New programs now are actively looking at other launch sites besides the Eastern Range. Indeed, the “quick-reaction”, “operationally responsive” launch capability now desired for new military and commercial rockets is largely incompatible with the Eastern Range system. DOD’s new FALCON (Force Application and Launch from the Continental US) program, for example, seeks a capability for up to 16 launches within a 24-hour timeframe, while the Eastern Range advertises a minimum 48-hour turnaround between launches. Other programs, like DOD’s RASCAL (Responsive Access, Small Cargo, Affordable Launch) are also looking elsewhere for a launch site.

If not for the difficulty of bringing new programs onto the Eastern Range, we might see companies like Scaled Composites, KT Engineering, SpaceX, Microcosm, SpaceDev, and others beating a path to the Cape Canaveral Spaceport. Companies like Beal Aerospace could have been up and running by now with their low-cost launchers. This would create a competitive environment that would reduce costs for government and commercial users alike, but it is not happening. Instead we are seeing Atlas 5 and Delta 4 costs rise by up to 50%.

If our launch ranges don’t like change, they will like irrelevance even less.

The Air Force’s erstwhile program to upgrade its launch ranges has poured billions of dollars into incremental improvements for radar, optical and other tracking and telemetry equipment, all aimed at (to paraphrase a recent Air Force commander) replacing 1960s technologies with 1980s technologies… by 2010. While this program is currently in “strategic pause,” the federal government should re-think its approach to range upgrades.

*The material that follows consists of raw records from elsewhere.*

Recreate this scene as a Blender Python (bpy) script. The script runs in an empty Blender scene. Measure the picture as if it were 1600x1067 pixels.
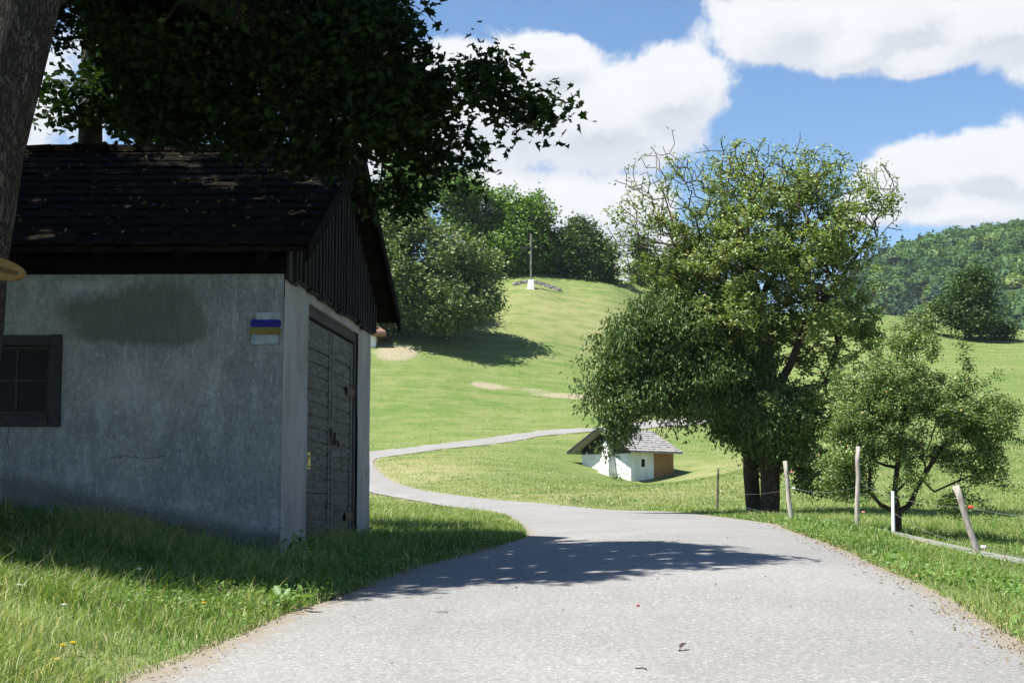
import bpy, math, random
import numpy as np
from mathutils import Vector, Matrix
R = math.radians
rng = np.random.default_rng(7)
random.seed(7)
scene = bpy.context.scene
COL = scene.collection

# ------------------------------------------------------------------ camera
F = 2350.0; PITCH = math.atan(247.0 / F)
cam = bpy.data.objects.new('camera', bpy.data.cameras.new('camera'))
COL.objects.link(cam)
cam.data.sensor_width = 36.0; cam.data.lens = 36.0 * F / 1600.0
cam.data.clip_start = 0.1; cam.data.clip_end = 6000.0
cam.location = (0, 0, 0); cam.rotation_euler = (math.pi / 2 + PITCH, 0, 0)
scene.camera = cam
CP, SP = math.cos(PITCH), math.sin(PITCH)
def at(u, v, d):
    """world point (eye = origin) seen at photo pixel u,v at world depth d"""
    a = (u - 800.0); b = (533.5 - v)
    y = F * CP - b * SP; z = F * SP + b * CP
    k = d / y
    return (a * k, d, z * k)

# ------------------------------------------------------------------ light
SUN_EL = R(60); SX, SY = -0.93, -0.36
n_ = math.hypot(SX, SY); SX /= n_; SY /= n_
SUNV = Vector((SX * math.cos(SUN_EL), SY * math.cos(SUN_EL), math.sin(SUN_EL)))
sun = bpy.data.objects.new('sun', bpy.data.lights.new('sun', 'SUN'))
COL.objects.link(sun)
sun.data.energy = 5.0; sun.data.angle = R(0.5); sun.data.color = (1.0, 0.955, 0.88)
sun.rotation_euler = (-SUNV).to_track_quat('-Z', 'Y').to_euler()
scene.view_settings.view_transform = 'Standard'; scene.view_settings.look = 'None'
scene.view_settings.exposure = 1.28; scene.view_settings.gamma = 1.0
SKY_K = 0.070

class NT:
    """tiny node helper"""
    def __init__(s, nt): s.nt = nt; s.n = nt.nodes; s.l = nt.links
    def new(s, t, **k):
        o = s.n.new(t)
        for a, b in k.items(): setattr(o, a, b)
        return o
    def put(s, sock, val):
        if isinstance(val, bpy.types.NodeSocket): s.l.new(val, sock)
        else: sock.default_value = val
    def m(s, op, a, b=None, c=None, clamp=False):
        o = s.new('ShaderNodeMath', operation=op, use_clamp=clamp)
        s.put(o.inputs[0], a)
        if b is not None: s.put(o.inputs[1], b)
        if c is not None: s.put(o.inputs[2], c)
        return o.outputs[0]
    def mix(s, f, a, b, mode='MIX'):
        o = s.new('ShaderNodeMix', data_type='RGBA', blend_type=mode)
        s.put(o.inputs[0], f)
        s.put(o.inputs[6], a if isinstance(a, bpy.types.NodeSocket) else (*a, 1))
        s.put(o.inputs[7], b if isinstance(b, bpy.types.NodeSocket) else (*b, 1))
        return o.outputs[2]
    def noise(s, vec, scale, detail=4, rough=.55, dist=0.0, col=False):
        o = s.new('ShaderNodeTexNoise')
        if vec is not None: s.l.new(vec, o.inputs['Vector'])
        o.inputs['Scale'].default_value = scale; o.inputs['Detail'].default_value = detail
        o.inputs['Roughness'].default_value = rough; o.inputs['Distortion'].default_value = dist
        return o.outputs['Color' if col else 'Fac']
    def ss(s, x, lo, hi):
        o = s.new('ShaderNodeMapRange', interpolation_type='SMOOTHSTEP')
        s.put(o.inputs[0], x); o.inputs[1].default_value = lo; o.inputs[2].default_value = hi
        return o.outputs[0]
    def ramp(s, x, stops):
        o = s.new('ShaderNodeValToRGB'); s.put(o.inputs[0], x)
        e = o.color_ramp.elements
        while len(e) < len(stops): e.new(0.5)
        for i, (p, c) in enumerate(stops): e[i].position = p; e[i].color = (*c, 1)
        return o.outputs[0]
    def scale(s, vec, xyz):
        o = s.new('ShaderNodeVectorMath', operation='MULTIPLY')
        s.l.new(vec, o.inputs[0]); o.inputs[1].default_value = xyz
        return o.outputs[0]

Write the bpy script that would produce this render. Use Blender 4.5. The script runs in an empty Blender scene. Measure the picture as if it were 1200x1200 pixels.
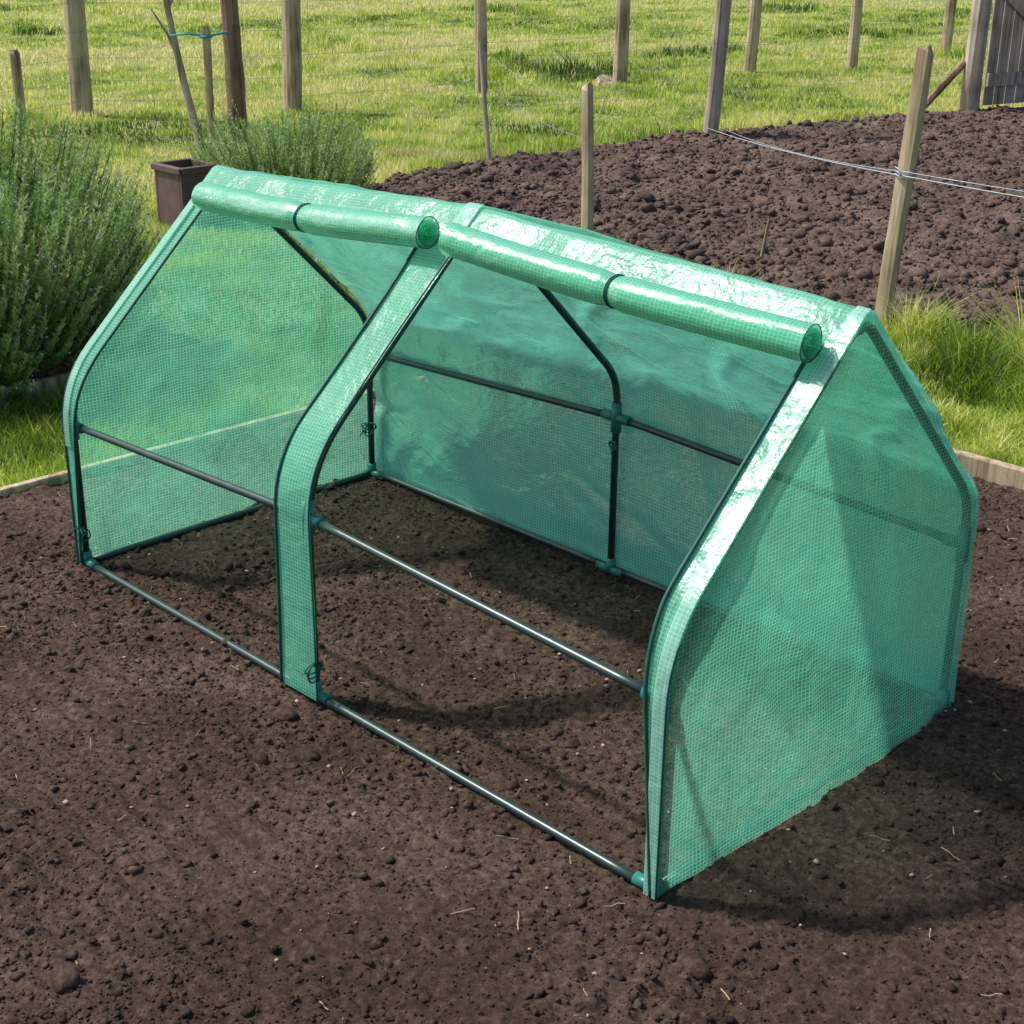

NASA’s attention to spaceport and range technologies at Kennedy Space Center is a step in the right direction. The KSC-led Future Interagency Range and Spaceport Technology (FIRST) program, which includes the Air Force and FAA as partners, could be the incubator for technologies that will finally bring the Eastern Range, and our other national launch ranges, into the 21st century.

Advanced range technologies already available or under development will allow leapfrog improvements from the current radar-based range, to a highly responsive, lower-cost space-based range infrastructure. Some of these technologies are already being tested or used at other spaceports, or are commonly used elsewhere for missile launches, but the Eastern Range is somehow slow to adapt. The current slowdown in the commercial launch market has provided a convenient excuse for avoiding the requirement for range upgrades, but it should instead be viewed as the perfect opportunity to focus on such upgrades, to ensure that next-generation launch vehicles view the Cape as their preferred spaceport. To paraphrase another general: if our launch ranges don’t like change, they will like irrelevance even less.